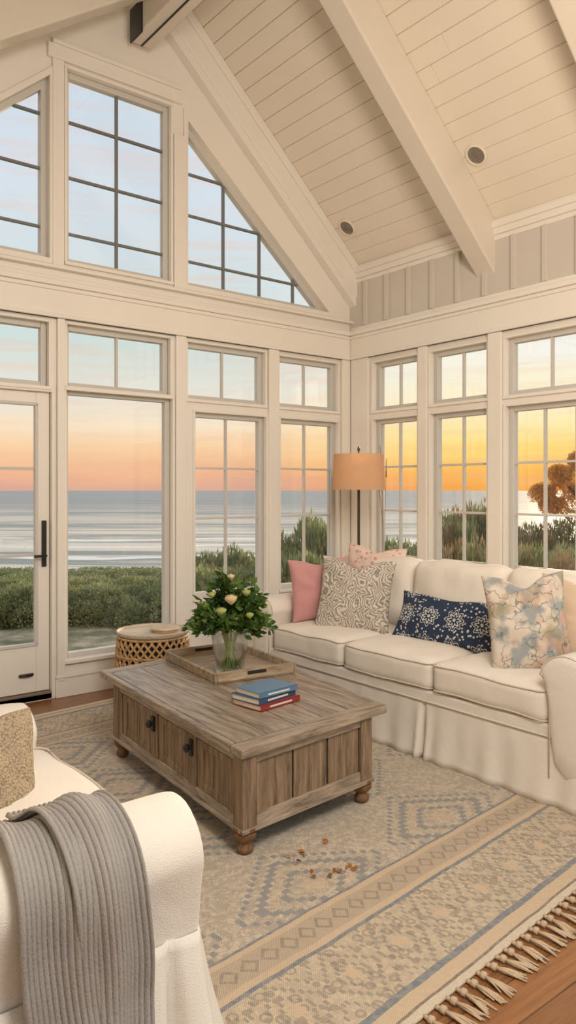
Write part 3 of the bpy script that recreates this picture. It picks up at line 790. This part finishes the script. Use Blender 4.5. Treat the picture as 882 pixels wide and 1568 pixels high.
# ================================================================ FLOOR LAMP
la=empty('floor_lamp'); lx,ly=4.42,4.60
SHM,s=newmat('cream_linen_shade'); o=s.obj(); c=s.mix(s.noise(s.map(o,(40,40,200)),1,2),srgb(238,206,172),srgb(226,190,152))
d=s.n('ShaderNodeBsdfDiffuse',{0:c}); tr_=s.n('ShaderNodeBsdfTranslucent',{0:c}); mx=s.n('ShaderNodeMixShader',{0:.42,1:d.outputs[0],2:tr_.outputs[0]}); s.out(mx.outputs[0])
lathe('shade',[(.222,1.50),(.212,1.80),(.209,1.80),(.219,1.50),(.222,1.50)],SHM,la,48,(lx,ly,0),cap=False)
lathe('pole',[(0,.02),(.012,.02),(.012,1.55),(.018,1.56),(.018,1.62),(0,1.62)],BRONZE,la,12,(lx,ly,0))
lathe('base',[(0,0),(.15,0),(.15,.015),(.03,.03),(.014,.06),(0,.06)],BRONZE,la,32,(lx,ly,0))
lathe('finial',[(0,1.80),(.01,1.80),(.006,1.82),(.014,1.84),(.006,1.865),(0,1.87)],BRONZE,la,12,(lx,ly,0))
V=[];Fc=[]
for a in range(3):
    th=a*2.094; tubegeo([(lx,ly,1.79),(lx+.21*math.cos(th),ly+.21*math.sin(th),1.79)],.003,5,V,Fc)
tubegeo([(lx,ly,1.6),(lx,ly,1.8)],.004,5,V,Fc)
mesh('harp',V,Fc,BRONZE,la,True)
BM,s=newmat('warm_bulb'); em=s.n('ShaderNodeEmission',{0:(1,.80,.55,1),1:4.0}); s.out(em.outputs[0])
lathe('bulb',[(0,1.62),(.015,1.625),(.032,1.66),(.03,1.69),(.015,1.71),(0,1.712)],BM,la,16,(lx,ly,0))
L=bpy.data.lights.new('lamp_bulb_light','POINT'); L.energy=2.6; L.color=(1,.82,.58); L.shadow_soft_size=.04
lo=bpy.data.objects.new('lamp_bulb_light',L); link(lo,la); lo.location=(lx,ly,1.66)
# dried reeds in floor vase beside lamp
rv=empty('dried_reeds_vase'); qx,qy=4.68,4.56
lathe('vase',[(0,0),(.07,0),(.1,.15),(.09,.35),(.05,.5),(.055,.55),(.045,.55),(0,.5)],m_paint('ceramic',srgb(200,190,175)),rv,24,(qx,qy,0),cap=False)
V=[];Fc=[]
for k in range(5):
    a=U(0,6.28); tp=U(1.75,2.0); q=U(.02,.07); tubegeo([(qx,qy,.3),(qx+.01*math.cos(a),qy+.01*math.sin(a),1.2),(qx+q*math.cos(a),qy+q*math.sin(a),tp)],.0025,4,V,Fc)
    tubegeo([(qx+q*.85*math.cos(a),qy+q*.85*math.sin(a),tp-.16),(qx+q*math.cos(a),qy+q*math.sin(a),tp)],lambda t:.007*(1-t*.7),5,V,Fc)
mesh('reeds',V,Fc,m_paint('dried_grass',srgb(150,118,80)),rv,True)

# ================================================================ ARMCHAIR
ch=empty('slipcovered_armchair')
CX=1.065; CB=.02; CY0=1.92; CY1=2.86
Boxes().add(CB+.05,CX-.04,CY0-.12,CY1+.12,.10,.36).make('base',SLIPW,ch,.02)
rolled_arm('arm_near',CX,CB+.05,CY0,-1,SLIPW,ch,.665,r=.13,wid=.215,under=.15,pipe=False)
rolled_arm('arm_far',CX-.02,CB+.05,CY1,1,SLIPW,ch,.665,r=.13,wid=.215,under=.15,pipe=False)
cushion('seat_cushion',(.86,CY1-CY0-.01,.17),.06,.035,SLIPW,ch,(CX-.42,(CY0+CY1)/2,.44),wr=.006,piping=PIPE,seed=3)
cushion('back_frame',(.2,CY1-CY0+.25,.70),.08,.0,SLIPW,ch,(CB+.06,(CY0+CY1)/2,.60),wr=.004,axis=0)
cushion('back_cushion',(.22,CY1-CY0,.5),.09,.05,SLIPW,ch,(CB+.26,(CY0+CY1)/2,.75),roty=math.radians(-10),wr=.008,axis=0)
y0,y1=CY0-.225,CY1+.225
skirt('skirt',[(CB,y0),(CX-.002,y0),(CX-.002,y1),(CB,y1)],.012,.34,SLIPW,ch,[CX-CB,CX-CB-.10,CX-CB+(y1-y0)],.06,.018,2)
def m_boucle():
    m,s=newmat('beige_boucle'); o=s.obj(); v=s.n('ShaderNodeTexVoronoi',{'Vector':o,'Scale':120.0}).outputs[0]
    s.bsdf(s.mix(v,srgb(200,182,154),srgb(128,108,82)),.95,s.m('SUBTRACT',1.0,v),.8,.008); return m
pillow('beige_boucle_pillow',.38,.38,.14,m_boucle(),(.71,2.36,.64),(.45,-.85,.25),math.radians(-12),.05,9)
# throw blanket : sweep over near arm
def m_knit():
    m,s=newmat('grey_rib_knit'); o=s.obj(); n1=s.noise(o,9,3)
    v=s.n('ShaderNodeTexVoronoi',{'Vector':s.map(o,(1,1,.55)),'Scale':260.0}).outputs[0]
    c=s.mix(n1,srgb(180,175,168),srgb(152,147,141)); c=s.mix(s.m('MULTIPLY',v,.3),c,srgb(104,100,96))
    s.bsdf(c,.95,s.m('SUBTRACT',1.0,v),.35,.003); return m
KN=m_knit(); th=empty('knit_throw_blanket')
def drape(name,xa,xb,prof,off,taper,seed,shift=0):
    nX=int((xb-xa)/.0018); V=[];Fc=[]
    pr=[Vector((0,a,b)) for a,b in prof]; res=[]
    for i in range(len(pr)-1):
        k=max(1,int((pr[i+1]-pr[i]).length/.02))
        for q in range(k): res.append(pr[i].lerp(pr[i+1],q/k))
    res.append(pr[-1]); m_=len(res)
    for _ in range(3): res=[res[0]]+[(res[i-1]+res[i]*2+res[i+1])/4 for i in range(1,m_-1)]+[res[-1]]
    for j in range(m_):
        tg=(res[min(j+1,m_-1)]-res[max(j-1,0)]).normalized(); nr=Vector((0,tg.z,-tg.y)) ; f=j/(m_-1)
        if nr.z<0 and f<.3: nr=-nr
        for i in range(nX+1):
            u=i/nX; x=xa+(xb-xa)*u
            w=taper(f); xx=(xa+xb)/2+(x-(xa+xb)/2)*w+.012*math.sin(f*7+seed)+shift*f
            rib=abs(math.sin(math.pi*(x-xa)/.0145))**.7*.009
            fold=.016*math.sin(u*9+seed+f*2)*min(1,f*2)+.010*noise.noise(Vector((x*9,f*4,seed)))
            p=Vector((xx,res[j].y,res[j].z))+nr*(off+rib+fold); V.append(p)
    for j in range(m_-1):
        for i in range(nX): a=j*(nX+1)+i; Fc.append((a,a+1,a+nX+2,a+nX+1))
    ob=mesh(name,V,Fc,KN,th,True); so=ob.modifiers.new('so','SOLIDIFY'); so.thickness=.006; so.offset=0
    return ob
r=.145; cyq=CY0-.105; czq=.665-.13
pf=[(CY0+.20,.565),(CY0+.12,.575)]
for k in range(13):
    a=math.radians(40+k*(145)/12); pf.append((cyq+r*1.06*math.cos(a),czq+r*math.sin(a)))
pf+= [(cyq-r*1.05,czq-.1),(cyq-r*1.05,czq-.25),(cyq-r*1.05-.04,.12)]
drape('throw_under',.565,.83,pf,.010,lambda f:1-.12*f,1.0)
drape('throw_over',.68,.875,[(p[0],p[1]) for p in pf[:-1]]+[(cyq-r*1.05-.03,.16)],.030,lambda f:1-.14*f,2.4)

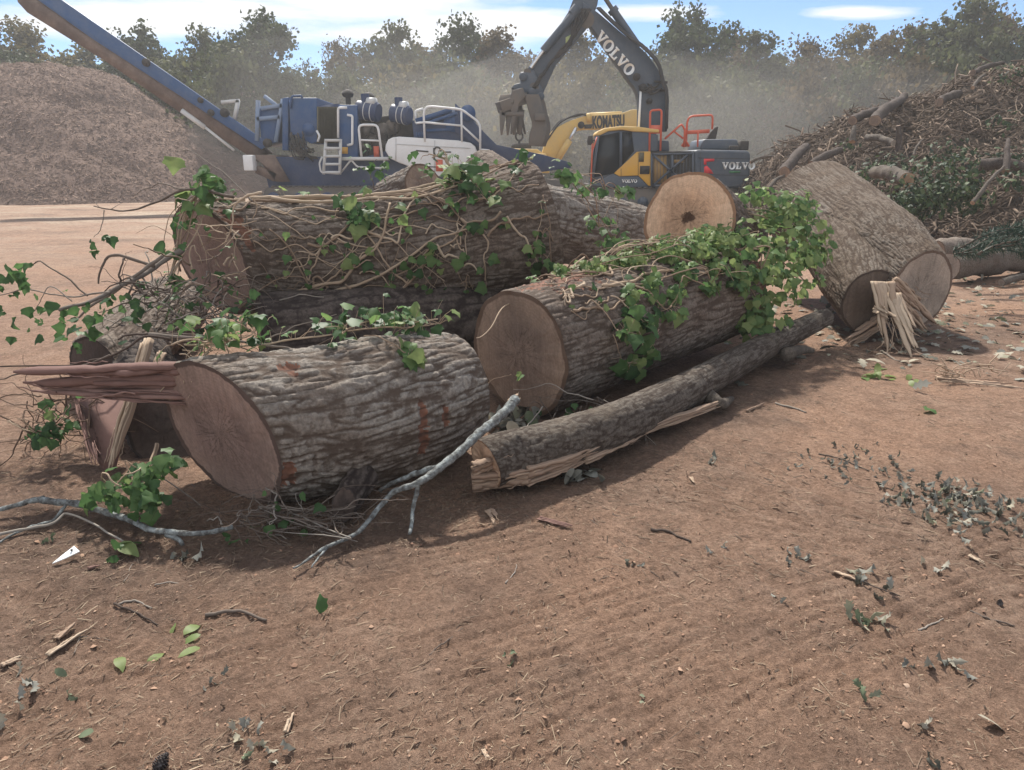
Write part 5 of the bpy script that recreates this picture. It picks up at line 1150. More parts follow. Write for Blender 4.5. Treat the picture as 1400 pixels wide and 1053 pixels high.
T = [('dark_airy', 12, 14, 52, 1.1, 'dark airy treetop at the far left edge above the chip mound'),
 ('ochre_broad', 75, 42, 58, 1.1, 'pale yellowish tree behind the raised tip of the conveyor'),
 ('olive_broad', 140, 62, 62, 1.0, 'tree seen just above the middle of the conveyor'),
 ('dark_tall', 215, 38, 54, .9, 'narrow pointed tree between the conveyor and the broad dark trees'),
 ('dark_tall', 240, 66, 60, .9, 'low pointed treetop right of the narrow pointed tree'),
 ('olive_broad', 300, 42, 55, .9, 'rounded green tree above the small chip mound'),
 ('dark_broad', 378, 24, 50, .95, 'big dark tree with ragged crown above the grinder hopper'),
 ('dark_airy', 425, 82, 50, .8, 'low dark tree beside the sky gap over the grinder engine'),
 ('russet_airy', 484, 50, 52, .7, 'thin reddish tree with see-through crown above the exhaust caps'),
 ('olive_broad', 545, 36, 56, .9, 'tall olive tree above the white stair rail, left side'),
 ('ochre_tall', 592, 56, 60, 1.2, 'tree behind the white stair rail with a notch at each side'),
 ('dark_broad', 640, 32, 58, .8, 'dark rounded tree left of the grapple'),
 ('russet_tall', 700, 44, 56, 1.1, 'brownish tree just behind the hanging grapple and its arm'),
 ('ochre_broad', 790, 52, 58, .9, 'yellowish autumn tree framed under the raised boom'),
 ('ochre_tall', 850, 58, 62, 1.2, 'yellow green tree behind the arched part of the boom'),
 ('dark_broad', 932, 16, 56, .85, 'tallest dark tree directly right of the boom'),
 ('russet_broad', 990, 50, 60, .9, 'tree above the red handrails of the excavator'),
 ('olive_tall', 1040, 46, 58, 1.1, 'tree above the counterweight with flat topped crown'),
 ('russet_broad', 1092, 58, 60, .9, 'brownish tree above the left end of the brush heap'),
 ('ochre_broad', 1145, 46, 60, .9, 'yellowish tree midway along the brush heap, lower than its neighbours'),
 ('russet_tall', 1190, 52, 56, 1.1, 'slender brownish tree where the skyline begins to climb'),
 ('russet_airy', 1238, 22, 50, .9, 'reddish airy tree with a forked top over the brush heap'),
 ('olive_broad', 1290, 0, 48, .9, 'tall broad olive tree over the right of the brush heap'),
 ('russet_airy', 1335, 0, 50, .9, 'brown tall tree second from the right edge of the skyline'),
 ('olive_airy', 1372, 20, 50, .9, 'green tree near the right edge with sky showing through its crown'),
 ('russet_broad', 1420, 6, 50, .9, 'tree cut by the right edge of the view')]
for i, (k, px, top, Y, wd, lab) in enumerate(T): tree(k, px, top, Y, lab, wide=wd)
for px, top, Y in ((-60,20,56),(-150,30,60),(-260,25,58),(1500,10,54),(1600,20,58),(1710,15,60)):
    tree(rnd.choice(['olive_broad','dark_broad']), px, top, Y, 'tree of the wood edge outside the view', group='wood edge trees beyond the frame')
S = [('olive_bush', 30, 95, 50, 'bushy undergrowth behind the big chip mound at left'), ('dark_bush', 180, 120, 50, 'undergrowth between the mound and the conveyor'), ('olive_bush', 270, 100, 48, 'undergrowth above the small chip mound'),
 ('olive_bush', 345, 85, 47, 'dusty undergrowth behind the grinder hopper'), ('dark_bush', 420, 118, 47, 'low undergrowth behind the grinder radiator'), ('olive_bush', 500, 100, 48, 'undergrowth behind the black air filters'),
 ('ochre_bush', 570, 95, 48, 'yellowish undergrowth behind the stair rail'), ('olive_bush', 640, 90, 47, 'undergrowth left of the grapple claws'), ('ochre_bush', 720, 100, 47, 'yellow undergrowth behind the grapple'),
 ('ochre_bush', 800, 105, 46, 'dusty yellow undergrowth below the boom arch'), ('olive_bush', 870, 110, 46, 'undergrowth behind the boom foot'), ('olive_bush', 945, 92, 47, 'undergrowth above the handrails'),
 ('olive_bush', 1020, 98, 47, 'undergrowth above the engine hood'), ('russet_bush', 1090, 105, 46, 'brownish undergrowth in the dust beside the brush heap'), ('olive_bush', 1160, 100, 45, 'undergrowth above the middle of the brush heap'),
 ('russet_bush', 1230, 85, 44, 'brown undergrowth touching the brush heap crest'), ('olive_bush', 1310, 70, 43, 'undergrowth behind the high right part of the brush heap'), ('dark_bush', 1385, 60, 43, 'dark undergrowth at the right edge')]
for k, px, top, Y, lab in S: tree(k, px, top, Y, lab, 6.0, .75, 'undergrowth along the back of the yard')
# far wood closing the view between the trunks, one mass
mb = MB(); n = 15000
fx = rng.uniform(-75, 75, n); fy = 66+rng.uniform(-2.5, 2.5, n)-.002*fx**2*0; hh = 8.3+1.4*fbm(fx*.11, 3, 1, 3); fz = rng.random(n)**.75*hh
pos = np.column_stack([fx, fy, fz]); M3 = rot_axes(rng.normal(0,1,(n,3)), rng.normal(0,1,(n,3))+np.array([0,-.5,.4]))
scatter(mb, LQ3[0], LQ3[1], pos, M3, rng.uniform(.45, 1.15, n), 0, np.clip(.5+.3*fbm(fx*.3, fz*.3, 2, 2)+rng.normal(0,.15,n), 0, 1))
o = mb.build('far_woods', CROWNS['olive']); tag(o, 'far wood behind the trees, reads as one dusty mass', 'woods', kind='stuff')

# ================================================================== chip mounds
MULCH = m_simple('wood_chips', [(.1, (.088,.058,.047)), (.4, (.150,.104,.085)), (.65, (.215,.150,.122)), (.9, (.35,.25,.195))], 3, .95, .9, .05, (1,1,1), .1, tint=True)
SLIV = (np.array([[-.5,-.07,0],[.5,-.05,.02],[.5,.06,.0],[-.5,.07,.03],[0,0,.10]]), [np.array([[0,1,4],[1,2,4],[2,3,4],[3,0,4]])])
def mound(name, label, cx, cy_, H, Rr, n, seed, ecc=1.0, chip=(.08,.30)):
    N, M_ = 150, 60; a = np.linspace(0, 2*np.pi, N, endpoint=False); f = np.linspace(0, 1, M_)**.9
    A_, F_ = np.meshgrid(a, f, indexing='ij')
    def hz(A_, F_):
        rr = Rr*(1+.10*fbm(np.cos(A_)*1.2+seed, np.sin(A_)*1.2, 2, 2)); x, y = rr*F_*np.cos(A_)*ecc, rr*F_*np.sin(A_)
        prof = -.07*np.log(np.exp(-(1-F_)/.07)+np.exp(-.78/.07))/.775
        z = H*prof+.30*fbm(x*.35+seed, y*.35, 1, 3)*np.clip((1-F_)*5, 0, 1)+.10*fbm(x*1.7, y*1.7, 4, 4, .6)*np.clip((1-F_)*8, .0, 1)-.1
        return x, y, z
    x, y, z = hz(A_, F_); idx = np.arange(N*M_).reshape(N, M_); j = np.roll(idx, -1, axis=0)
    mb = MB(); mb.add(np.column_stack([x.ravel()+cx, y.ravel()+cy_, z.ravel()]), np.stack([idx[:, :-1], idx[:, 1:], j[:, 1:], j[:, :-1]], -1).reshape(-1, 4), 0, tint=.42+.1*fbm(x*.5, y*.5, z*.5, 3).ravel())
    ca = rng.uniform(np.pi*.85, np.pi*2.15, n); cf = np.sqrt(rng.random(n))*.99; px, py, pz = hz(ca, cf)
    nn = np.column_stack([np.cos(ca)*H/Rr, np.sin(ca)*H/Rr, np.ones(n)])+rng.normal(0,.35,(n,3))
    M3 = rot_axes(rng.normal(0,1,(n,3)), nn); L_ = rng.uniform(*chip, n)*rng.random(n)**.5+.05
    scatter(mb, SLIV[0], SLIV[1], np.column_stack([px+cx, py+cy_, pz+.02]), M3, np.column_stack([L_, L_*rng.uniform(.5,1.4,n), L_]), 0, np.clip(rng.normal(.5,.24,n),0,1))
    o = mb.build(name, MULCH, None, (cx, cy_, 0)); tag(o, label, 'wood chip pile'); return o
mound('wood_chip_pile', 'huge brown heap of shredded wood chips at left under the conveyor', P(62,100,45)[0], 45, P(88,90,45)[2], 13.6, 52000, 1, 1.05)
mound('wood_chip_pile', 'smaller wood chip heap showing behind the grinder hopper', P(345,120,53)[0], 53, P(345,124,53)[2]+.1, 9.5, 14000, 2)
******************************
## Written request:
Gather each line in the entries above where the string "Treat" is found.

## Reply:
Write part 3 of the bpy script that recreates this picture. It picks up at line 790. This part finishes the script. Use Blender 4.5. Treat the picture as 882 pixels wide and 1568 pixels high.
Write part 5 of the bpy script that recreates this picture. It picks up at line 1150. More parts follow. Write for Blender 4.5. Treat the picture as 1400 pixels wide and 1053 pixels high.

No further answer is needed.